Taking your Cat Camping With You

If you’ve seen a dog bounding down the beach or running around a camp site, you’ll know how much fun pets can have when on holidays.

Holidaying with cats is more complicated – that’s probably why you’ve never seen a pet cat sitting by the campfire!

But if you don’t want to leave your feline friend at home, can you take them with you?

Camping with Cats

It really depends on your cat as to whether they’ll be comfortable out of the home. Indoor and timid cats are unlikely to enjoy leaving their safe space. You don’t want to stress your cat, or risk losing them in an unknown place.

If you’ve got the Bear Grylls of cats, camping might be possible. You’ll need to be prepared though. If you’re staying at a camp site, check that cats are allowed as a first step.

Your cat will need to wear a harness while camping, as even the most confident kitty will make a break for it if they get spooked – and the last place you want them disappearing is far from home, as they can get disorientated and truly lost. Dedicate time to harness-training your cat before making camping plans. While some cats have no issues wearing a harness and being led around, others hate it!

Plan ahead, checking the weather forecast (are storms predicted?) and think about your activities.
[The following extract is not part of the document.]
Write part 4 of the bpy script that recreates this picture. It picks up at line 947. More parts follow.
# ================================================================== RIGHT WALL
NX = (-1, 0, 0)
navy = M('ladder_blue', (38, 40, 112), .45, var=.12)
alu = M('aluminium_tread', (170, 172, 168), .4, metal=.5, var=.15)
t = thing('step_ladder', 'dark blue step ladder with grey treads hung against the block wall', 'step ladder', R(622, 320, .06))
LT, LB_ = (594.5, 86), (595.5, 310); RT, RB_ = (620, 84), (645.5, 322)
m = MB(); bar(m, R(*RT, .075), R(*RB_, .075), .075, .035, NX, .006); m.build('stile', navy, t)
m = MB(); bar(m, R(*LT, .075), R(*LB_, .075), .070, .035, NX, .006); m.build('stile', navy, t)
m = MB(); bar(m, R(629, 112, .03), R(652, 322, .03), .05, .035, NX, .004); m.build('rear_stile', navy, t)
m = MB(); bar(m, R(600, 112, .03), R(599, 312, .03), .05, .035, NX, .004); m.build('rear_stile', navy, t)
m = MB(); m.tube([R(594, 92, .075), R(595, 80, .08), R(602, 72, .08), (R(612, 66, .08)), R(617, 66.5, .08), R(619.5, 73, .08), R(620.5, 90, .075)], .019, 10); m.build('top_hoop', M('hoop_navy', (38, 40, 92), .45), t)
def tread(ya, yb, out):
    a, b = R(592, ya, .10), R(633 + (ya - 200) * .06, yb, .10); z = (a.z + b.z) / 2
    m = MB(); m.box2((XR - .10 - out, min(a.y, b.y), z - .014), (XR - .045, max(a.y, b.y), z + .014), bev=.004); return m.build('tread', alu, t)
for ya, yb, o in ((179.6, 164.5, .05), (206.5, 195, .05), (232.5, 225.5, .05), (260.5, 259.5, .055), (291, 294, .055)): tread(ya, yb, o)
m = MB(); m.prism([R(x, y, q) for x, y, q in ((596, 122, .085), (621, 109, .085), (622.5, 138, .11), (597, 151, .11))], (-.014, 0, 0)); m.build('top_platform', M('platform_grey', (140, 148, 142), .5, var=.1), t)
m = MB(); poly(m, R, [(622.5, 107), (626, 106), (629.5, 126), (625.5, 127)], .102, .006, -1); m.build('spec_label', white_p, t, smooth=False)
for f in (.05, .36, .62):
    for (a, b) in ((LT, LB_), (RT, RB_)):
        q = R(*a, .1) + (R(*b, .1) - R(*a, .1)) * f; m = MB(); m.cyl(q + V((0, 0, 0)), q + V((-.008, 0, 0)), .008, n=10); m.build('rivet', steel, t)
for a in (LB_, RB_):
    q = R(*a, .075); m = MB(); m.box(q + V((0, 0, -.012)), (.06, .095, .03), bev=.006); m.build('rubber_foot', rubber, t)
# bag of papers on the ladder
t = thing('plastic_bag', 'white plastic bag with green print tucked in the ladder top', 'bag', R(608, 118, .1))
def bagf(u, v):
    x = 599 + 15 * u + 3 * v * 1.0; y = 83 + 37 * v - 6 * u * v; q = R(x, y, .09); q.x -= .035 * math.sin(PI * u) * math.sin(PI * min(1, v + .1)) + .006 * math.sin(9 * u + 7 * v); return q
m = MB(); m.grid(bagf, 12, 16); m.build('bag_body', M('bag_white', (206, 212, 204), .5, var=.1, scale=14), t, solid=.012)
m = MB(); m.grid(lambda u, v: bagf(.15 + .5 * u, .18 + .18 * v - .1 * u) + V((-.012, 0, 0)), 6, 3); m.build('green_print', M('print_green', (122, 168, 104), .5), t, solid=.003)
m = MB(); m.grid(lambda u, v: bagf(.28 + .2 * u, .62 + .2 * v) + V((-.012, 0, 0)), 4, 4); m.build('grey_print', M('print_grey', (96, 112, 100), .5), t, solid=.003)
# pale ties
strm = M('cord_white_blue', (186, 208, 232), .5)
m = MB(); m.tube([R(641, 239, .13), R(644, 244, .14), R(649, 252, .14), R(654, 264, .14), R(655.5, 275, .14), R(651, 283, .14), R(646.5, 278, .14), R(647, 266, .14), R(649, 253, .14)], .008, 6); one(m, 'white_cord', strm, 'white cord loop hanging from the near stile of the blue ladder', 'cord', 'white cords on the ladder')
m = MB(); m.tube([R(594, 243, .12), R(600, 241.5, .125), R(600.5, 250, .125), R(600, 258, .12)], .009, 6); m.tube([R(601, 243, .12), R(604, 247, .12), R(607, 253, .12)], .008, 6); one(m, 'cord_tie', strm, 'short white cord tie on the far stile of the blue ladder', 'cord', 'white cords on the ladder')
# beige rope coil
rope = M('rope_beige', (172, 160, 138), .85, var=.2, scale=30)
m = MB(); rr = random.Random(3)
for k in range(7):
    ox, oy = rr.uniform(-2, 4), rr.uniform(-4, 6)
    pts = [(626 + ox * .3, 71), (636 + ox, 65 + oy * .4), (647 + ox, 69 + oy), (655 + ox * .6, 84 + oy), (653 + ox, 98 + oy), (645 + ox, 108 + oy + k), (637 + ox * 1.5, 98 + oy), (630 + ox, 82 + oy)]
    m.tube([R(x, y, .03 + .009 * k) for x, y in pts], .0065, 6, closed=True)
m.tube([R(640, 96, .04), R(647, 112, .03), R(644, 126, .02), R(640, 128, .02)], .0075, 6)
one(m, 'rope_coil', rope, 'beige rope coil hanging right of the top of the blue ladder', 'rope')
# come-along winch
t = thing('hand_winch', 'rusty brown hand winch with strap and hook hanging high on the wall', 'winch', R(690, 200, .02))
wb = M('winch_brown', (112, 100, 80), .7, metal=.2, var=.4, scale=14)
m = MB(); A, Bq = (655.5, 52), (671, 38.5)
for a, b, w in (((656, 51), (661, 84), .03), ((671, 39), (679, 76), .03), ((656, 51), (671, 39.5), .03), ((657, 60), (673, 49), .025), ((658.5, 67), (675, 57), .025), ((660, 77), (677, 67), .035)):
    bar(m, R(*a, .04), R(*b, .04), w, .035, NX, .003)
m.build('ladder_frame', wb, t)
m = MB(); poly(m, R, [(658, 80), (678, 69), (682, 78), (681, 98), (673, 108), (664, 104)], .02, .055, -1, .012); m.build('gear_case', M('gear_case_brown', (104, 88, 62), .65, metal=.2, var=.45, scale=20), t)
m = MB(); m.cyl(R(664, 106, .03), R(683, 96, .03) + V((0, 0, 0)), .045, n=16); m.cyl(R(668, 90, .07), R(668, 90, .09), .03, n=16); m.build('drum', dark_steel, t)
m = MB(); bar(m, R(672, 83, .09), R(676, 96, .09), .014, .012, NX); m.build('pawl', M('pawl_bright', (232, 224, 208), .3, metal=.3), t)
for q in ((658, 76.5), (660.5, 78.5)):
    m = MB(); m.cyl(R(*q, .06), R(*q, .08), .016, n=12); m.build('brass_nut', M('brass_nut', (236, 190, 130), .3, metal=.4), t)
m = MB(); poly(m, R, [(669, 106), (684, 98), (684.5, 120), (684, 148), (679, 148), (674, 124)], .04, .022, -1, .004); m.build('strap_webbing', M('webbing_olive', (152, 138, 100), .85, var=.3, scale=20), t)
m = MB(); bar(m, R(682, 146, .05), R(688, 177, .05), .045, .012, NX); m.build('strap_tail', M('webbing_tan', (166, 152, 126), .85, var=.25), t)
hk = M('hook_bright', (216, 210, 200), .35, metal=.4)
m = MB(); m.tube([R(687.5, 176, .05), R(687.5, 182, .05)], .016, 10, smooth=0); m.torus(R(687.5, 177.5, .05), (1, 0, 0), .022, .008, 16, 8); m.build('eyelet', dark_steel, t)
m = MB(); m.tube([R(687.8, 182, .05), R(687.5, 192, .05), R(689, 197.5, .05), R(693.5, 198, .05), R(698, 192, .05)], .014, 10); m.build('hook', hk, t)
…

What will your cat do while you go for that all-day hike? Can they come with you for short walks, or can a friend or family member look after them at the camp site?

Other Considerations

We love cats, but it’s also a fact that they aren’t great for our natural environment. Outdoor cats kill native birds and wildlife, which are likely to be abundant in camp sites or parks. This is another reason to keep your cat on a harness or lead if camping, to keep both your pet and other creatures safe.

Looking After your Cat

As well as harness training a cat, it’s important that your cat is microchipped (and your details are up to date) as your best reassurance while you’re both adventuring.

You will also need to pack their food and bowls, a litter tray if they’re used to using one, and a cat carrier for them to be transported in.

Don’t forget plastic bags to clean up after your cat, keeping the camp site clean.